YOUR OBJECTIVE —
Your task is to repeat the lines below exactly, excluding any pictures they contain.

SUPPLIED MATERIAL —
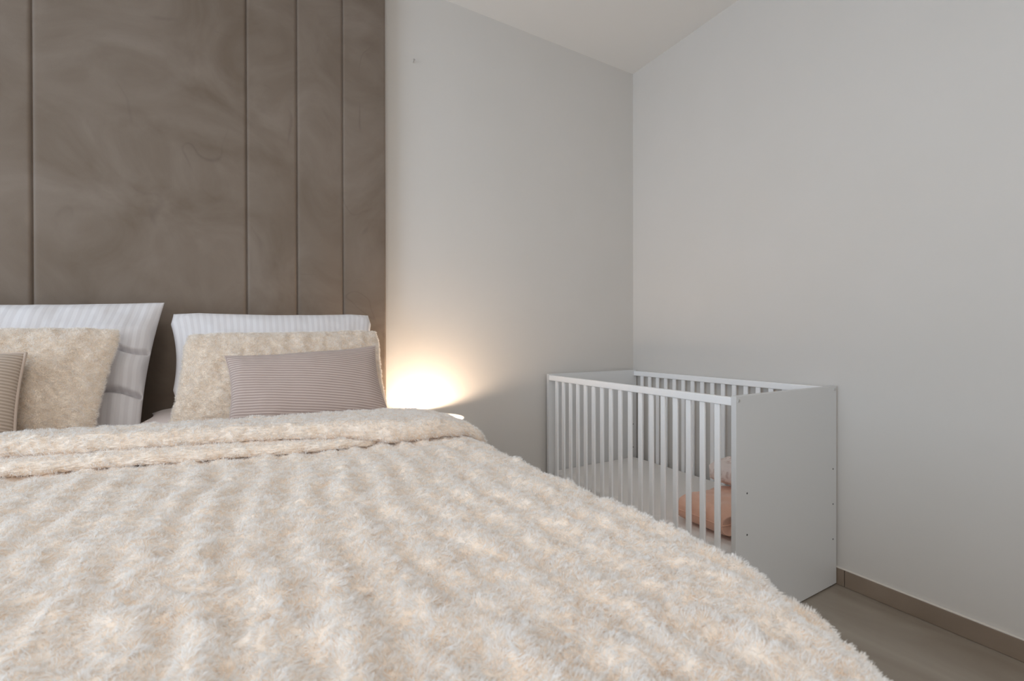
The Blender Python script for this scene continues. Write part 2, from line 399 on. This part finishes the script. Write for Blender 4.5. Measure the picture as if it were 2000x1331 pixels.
for x in (BX0+.12, BX1-.16):
    for y in (BY0+.32, BY1-.2):
        box('leg', L((x, x+.05, y, y+.05, 0, .08)), M['dark'], bed, bev=.004)
slab('mattress', .055, .401, .690, .045, M['sheet'])

# ------------------------------------------------------------------ throw: cloth draped over a rounded bed outline
BEND = .085
TOP = .715
CRN = .535      # corner radius of the bed outline at the foot
IX0, IX1, IY0 = -3.19+.0, -1.505, -2.13       # outline where the bend begins is inset by BEND
def outline_sd(x, y):
    """signed distance and outward normal to the rounded outline (open towards the head)"""
    cx = (IX0+IX1)/2; hx = (IX1-IX0)/2; cy = IY0+3; hy = 3.0
    r = CRN; px = x-cx; py = y-cy
    qx = np.abs(px)-(hx-r); qy = np.abs(py)-(hy-r)
    mx = np.maximum(qx, 0); my = np.maximum(qy, 0); l = np.hypot(mx, my)
    ins = np.minimum(np.maximum(qx, qy), 0)
    sd = l+ins-r
    nx = np.where(l > 1e-6, mx/(l+1e-9), (qx > qy)*1.0); ny = np.where(l > 1e-6, my/(l+1e-9), (qx <= qy)*1.0)
    return sd, nx*np.sign(px), ny*np.sign(py)
def bed_z(x, y):
    # top sinks a little towards the foot corner and is slightly uneven
    return TOP+.006*fbm(x*2.2+3, y*2.2, 2)
def cloth_map(x, y, h):
    """flat cloth point (x,y) plus height h along the normal -> draped world point"""
    sd, nx, ny = outline_sd(x, y)
    a = np.maximum(sd+BEND*.6, 0); th = np.minimum(a/BEND, math.pi/2)
    off = BEND*np.sin(th); drop = BEND*(1-np.cos(th))+np.maximum(0, a-BEND*math.pi/2)
    s = np.arctan2(ny, nx)*CRN+(x+y)*1.0
    rip = .018*np.sin(s*16+2*np.sin(s*5))*sstep(.10, .35, a)
    hx = (off-a)+rip+h*np.sin(th)
    X = x+nx*hx; Y = y+ny*hx
    Z = bed_z(x, y)-drop+h*np.cos(th)
    return np.stack([X, Y, Z], -1)
def plush_h(x, y):
    """embossed plush relief: broken rows running the length of the bed"""
    wx = x+.020*fbm(x*5, y*5, 2)+.010*fbm(x*16, y*18, 2)
    ph = wx/.066+.35*fbm(x*2, y*3+8, 2)
    row = .5+.5*np.cos(2*np.pi*ph)
    row = row**1.1
    cell = np.floor(ph+.5)
    mod = fbm(cell*3.7+.3+x*2, y/.048+cell*5.3, 2)
    h = .0050*row*(.35+1.5*np.clip(mod+.25, -.15, 1))
    c2 = np.floor(ph); val = 1-row
    dim = sstep(-.05, .38, vnoise(c2*5.13+2.2, y/.034+c2*3.1))
    h = h-.0048*val**1.5*dim
    rid = 1-np.abs(fbm((wx+.6*y)/.030, (y-.3*x)/.022+31, 3))*2.2      # little overlapping tufts
    h = h+.0036*rid*(.6+.4*row)+.0026*fbm(x/.013, y/.012+50, 2)+.0016*fbm(x/.0055, y/.0055, 1)
    return h
def fgrid(us, vs, hf):
    x, y = np.meshgrid(us, vs, indexing='ij')
    return cloth_map(x, y, hf(x, y)), x, y
us = np.arange(-3.19-.42, -1.56+.42, .0042); vs = np.arange(-2.13-.40, -.625, .0042)
G, gx, gy = fgrid(us, vs, plush_h)
throw = mesh_np('fur_throw', G.reshape(-1, 3), grid_faces(*G.shape[:2]), M['under'])
throw.location = (0, 0, 0)
tag(throw, 'cream plush faux fur throw with broken embossed rows, covering the bed', 'throw')
so = throw.modifiers.new('s', 'SOLIDIFY'); so.thickness = .006; so.offset = -1
N = grid_normals(G)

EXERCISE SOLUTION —
The Blender Python script for this scene continues. Write part 2, from line 399 on. This part finishes the script. Write for Blender 4.5. Measure the picture as if it were 2000x1331 pixels.
for x in (BX0+.12, BX1-.16):
    for y in (BY0+.32, BY1-.2):
        box('leg', L((x, x+.05, y, y+.05, 0, .08)), M['dark'], bed, bev=.004)
slab('mattress', .055, .401, .690, .045, M['sheet'])

# ------------------------------------------------------------------ throw: cloth draped over a rounded bed outline
BEND = .085
TOP = .715
CRN = .535      # corner radius of the bed outline at the foot
IX0, IX1, IY0 = -3.19+.0, -1.505, -2.13       # outline where the bend begins is inset by BEND
def outline_sd(x, y):
    """signed distance and outward normal to the rounded outline (open towards the head)"""
    cx = (IX0+IX1)/2; hx = (IX1-IX0)/2; cy = IY0+3; hy = 3.0
    r = CRN; px = x-cx; py = y-cy
    qx = np.abs(px)-(hx-r); qy = np.abs(py)-(hy-r)
    mx = np.maximum(qx, 0); my = np.maximum(qy, 0); l = np.hypot(mx, my)
    ins = np.minimum(np.maximum(qx, qy), 0)
    sd = l+ins-r
    nx = np.where(l > 1e-6, mx/(l+1e-9), (qx > qy)*1.0); ny = np.where(l > 1e-6, my/(l+1e-9), (qx <= qy)*1.0)
    return sd, nx*np.sign(px), ny*np.sign(py)
def bed_z(x, y):
    # top sinks a little towards the foot corner and is slightly uneven
    return TOP+.006*fbm(x*2.2+3, y*2.2, 2)
def cloth_map(x, y, h):
    """flat cloth point (x,y) plus height h along the normal -> draped world point"""
    sd, nx, ny = outline_sd(x, y)
    a = np.maximum(sd+BEND*.6, 0); th = np.minimum(a/BEND, math.pi/2)
    off = BEND*np.sin(th); drop = BEND*(1-np.cos(th))+np.maximum(0, a-BEND*math.pi/2)
    s = np.arctan2(ny, nx)*CRN+(x+y)*1.0
    rip = .018*np.sin(s*16+2*np.sin(s*5))*sstep(.10, .35, a)
    hx = (off-a)+rip+h*np.sin(th)
    X = x+nx*hx; Y = y+ny*hx
    Z = bed_z(x, y)-drop+h*np.cos(th)
    return np.stack([X, Y, Z], -1)
def plush_h(x, y):
    """embossed plush relief: broken rows running the length of the bed"""
    wx = x+.020*fbm(x*5, y*5, 2)+.010*fbm(x*16, y*18, 2)
    ph = wx/.066+.35*fbm(x*2, y*3+8, 2)
    row = .5+.5*np.cos(2*np.pi*ph)
    row = row**1.1
    cell = np.floor(ph+.5)
    mod = fbm(cell*3.7+.3+x*2, y/.048+cell*5.3, 2)
    h = .0050*row*(.35+1.5*np.clip(mod+.25, -.15, 1))
    c2 = np.floor(ph); val = 1-row
    dim = sstep(-.05, .38, vnoise(c2*5.13+2.2, y/.034+c2*3.1))
    h = h-.0048*val**1.5*dim
    rid = 1-np.abs(fbm((wx+.6*y)/.030, (y-.3*x)/.022+31, 3))*2.2      # little overlapping tufts
    h = h+.0036*rid*(.6+.4*row)+.0026*fbm(x/.013, y/.012+50, 2)+.0016*fbm(x/.0055, y/.0055, 1)
    return h
def fgrid(us, vs, hf):
    x, y = np.meshgrid(us, vs, indexing='ij')
    return cloth_map(x, y, hf(x, y)), x, y
us = np.arange(-3.19-.42, -1.56+.42, .0042); vs = np.arange(-2.13-.40, -.625, .0042)
G, gx, gy = fgrid(us, vs, plush_h)
throw = mesh_np('fur_throw', G.reshape(-1, 3), grid_faces(*G.shape[:2]), M['under'])
throw.location = (0, 0, 0)
tag(throw, 'cream plush faux fur throw with broken embossed rows, covering the bed', 'throw')
so = throw.modifiers.new('s', 'SOLIDIFY'); so.thickness = .006; so.offset = -1
N = grid_normals(G)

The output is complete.